Is your child using social media? Not sure? According to Havner, here are a few ways you can help protect them on social media apps and on other sites:

• Open communication: Keep the lines of communication open with your child. Listening and being respectful will encourage your child to be honest with you about their social media usage and what they’re encountering online.

• Set parameters: Whether it’s only allowing your child to use educational social media apps, or enforcing a strict moratorium until they reach a certain age, set parameters that make sense for your child and stick with them.

• Set a schedule: Don’t let digital devices overrun your family life. Setting a digital schedule can help ensure children still have time for homework, after school activities and quality time with family. Be sure to practice what you preach and set a good digital example.

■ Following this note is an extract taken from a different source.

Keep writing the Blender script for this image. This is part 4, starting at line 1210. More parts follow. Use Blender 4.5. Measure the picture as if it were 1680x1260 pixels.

• Proceed with caution: Before letting your child set up an account with a particular social media app, take a good look at what the app is all about to ensure that it’s appropriate for their age group and individual maturity level.

• Get assistance: A parental control app such as OurPact can help you set a digital schedule, block inappropriate apps and websites, set safety filters and even get screenshots of digital activity. No matter how busy you are, new enhancements make it easy to get a handle on your child’s social media use. With the ability to create individual profiles, you can tailor rules based on your child’s age and other considerations. To learn more, visit ourpact.com.

“Though many school systems are adding digital safety and savviness to the curriculum, parents should fill in gaps by introducing children to smart digital habits, and by leveraging new tools and resources that help keep kids safe,” says Havner.